Numerous user experience studies have found that most online shoppers will abandon a page after waiting 3 seconds for it to load. Slow pages have been linked to lower conversion rates, revenues, and customer satisfaction. In one well-known study of 158 organizations, a 1-second delay in page load time resulted in 11% fewer page views, a 16% decrease in customer satisfaction, and a 7% loss in conversions.

The survey’s key findings include:

- The median load time for first-time visitors was 7.04 seconds.

- 1 out of 4 sites took more than 10 seconds to load.

- 1 out of 3 pages contained 100+ resource requests. Page resources - including CSS, JavaScript, and image files - are the content objects in every web page. Each of these resources represents one server round trip that is needed to pull all the page’s resources to the user’s browser. More server round trips typically equal longer page render times.

- 79% of sites did not use a content delivery network (CDN). CDNs cache page’s resources closer to the relevant end users, allowing resources to make shorter round trips and speed up rendering.
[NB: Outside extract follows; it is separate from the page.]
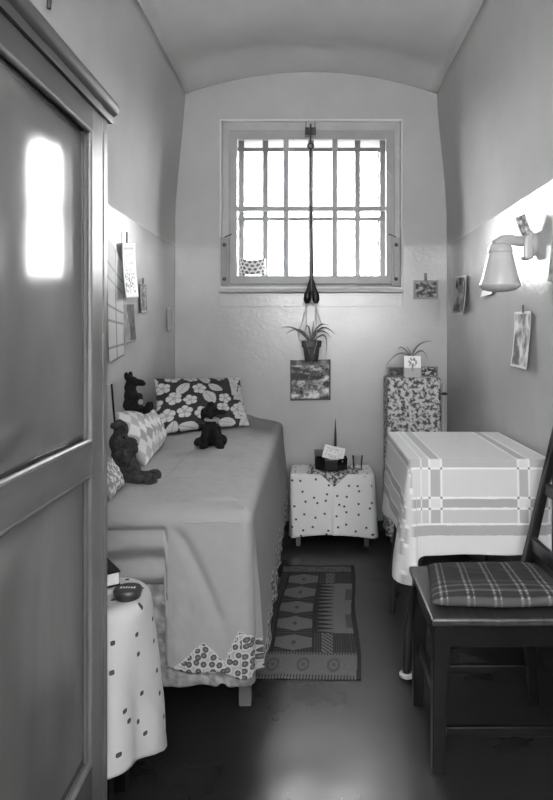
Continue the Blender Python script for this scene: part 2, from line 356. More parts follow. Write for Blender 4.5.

Yet only 1 out of 5 of the leading online retailers currently uses a CDN.

“These findings are a wake-up call for online retailers in Europe,” said Joshua Bixby, VP, application acceleration, Radware. “In today’s hyper-competitive retail climate, site owners need to know that 7-second load times are simply much too slow, and they need to realize that shoppers are not oblivious to the issue of page speed. When fully three-quarters of sites are disappointing end users, that number can’t be ignored.”

The sites surveyed included those of major retailers from Germany, the UK and France. Tests for the survey were conducted using WebPagetest.org – an open-source third-party online tool that simulates page load times from the perspective of real users using real browsers – in November and December of 2012. WebPagetest.org also measures a site’s adoption of core performance best practices and identifies whether or not a site is using a content delivery network to cache content closer to end users.